Spoiler alert - the huge bundle was the shared module which contains all the shared components (some components were used in a single place), directives, and pipes. Lesson learned - premature abstraction is almost always bad. E.g. we should put the component/directive/pipe in the shared module only when it is used in more than one place.

My research on the angular module and its effect on bundle size.

  1. Modules are the high-level building blocks of Angular projects.

  2. Ng Modules are mainly used to register components, directives, and pipes.

  3. There are two types of Ng Modules -

    • Eagerly loaded - modules are always bundled in the main bundle.

    • Lazy-loaded - modules have their own bundle.

  4. The home page module is always eagerly loaded.

  5. Eagerly loaded modules are always defined in the App Modules import array or in a transitive module.

  6. Shared Module

    • If a shared module is only imported in a lazy-loaded module, it is bundled in the lazy bundle.

    • If the shared module is imported in both, an eagerly loaded module and a lazy-loaded module it is only bundled in the main bundle.

    • If the shared module is imported in two lazy-loaded modules (but not in an eagerly loaded module) a common bundle is generated for the shared code and loaded together with the first lazy-loaded module.
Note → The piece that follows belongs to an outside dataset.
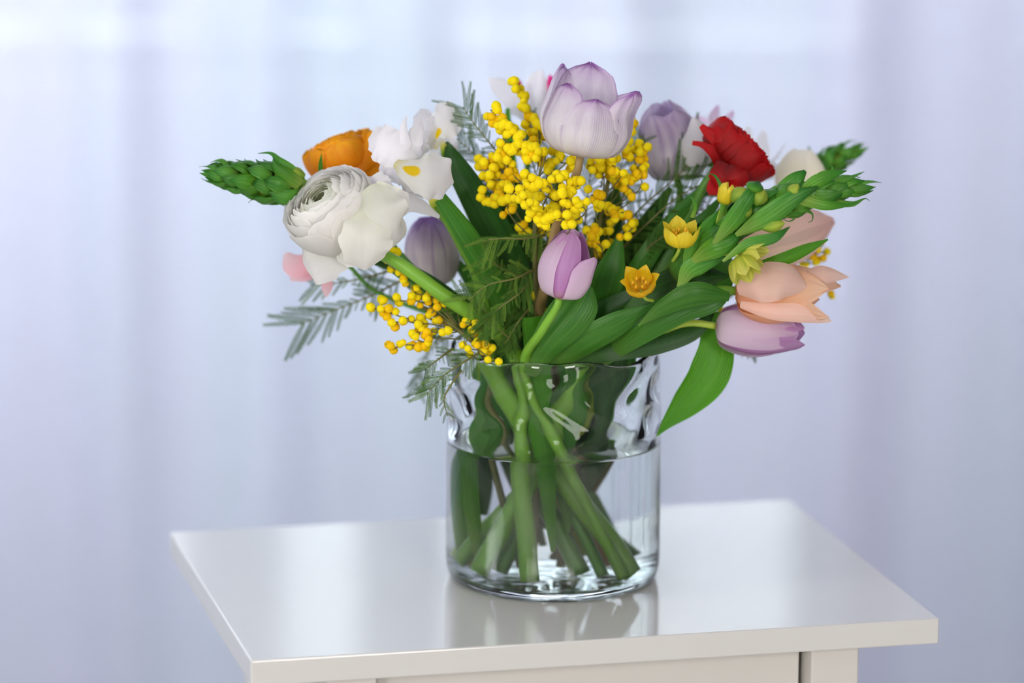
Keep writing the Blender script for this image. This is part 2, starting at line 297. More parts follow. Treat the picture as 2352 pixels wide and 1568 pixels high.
def tube(name, root, pts, radii, mat, n=40, seg=10, label=None, caps=True, smooth_pts=True, bump=0.0):
    P = spline(pts, n) if smooth_pts else np.asarray(pts, float); n = len(P)
    T = unit(np.gradient(P, axis=0)); rr = keys(np.linspace(0, 1, n), radii) if isinstance(radii, list) else np.full(n, radii)
    x = unit(np.cross(T[0], [0.3, 1, 0.2])); V = []; 
    for i in range(n):
        x = unit(x - T[i]*(x@T[i])); y = np.cross(T[i], x)
        for k in range(seg):
            a = 2*math.pi*k/seg; V.append(P[i] + (x*math.cos(a)+y*math.sin(a))*rr[i]*(1+bump*math.sin(3*a+i*0.7)))
    F = [(i*seg+k, i*seg+(k+1) % seg, (i+1)*seg+(k+1) % seg, (i+1)*seg+k) for i in range(n-1) for k in range(seg)]
    if caps: F += [tuple(range(seg))[::-1], tuple((n-1)*seg+k for k in range(seg))]
    uvs = [(k/seg, i/(n-1)) for i in range(n) for k in range(seg)]
    return part(name, V, F, mat, root, uvs, label=label)

# vase measures
VH = 0.1608; RIM = TOP+VH; WATER = TOP+0.0955
def stem(root, head, axis, rim, bottom, r=0.0030, mat='stem', via=(), lead=0.03, zb=0.011, name='stem', rtop=None, n=54):
    """stem from the vase floor (x,y metres) through the mouth to the flower head"""
    head = np.asarray(head); a = unit(np.asarray(axis, float))
    b = np.array([bottom[0], bottom[1], TOP+zb]); m = np.array([rim[0], rim[1], RIM])
    mid = b*0.5+m*0.5; mid[:2] += (m[:2]-b[:2])*0.03
    pts = [b, mid, m] + [at(*v) for v in via] + ([head-a*lead] if lead else []) + [head]
    return tube(name, root, pts, [(0, r*1.35), (0.5, r*1.2), (1, rtop or r*0.8)], M[mat], n=n, seg=12, bump=0.04)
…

  7. Note related to importing module -

    • If you import a module, all components are bundled, even if not all are used.

    • The smaller the modules the better Angular can optimize the bundles.

The problem in the architecture of the web app

By now you may have already guessed the culprit. Yes, the huge shared module was imported into the home page module. Not even 10% of the stuff from the shared module was being used on the home page.

Other problems

We were not taking advantage of the image srcset attribute which allows us to use multiple sources of images of different sizes and use the image source according to the device size. For example, we can use high-quality images for desktop and relatively smaller images for mobile. This solution is not angular-specific, meaning you can use it for all web projects.

This blog explains image optimization in greater detail.

There was CLS(Cumulative Layout Shift) issue which mostly occurs when the image takes time to load and suddenly flashes once it is loaded causing the layout to shift. This can be easily fixed by giving the height and width attribute to the img tag.

Solution

It is very tricky to design the architecture of the module which will sustain over time. One rule I follow is to keep the shared module as lean as possible. Break the shared module into smaller modules and make sure that there isn't much-unused stuff from the shared module in the module imported.

We were using Angular 12, maybe tree shaking is improved in a later version of Angular. That will solve this problem completely without much effort from the developer.

This improved the performance score. It was finally around 90.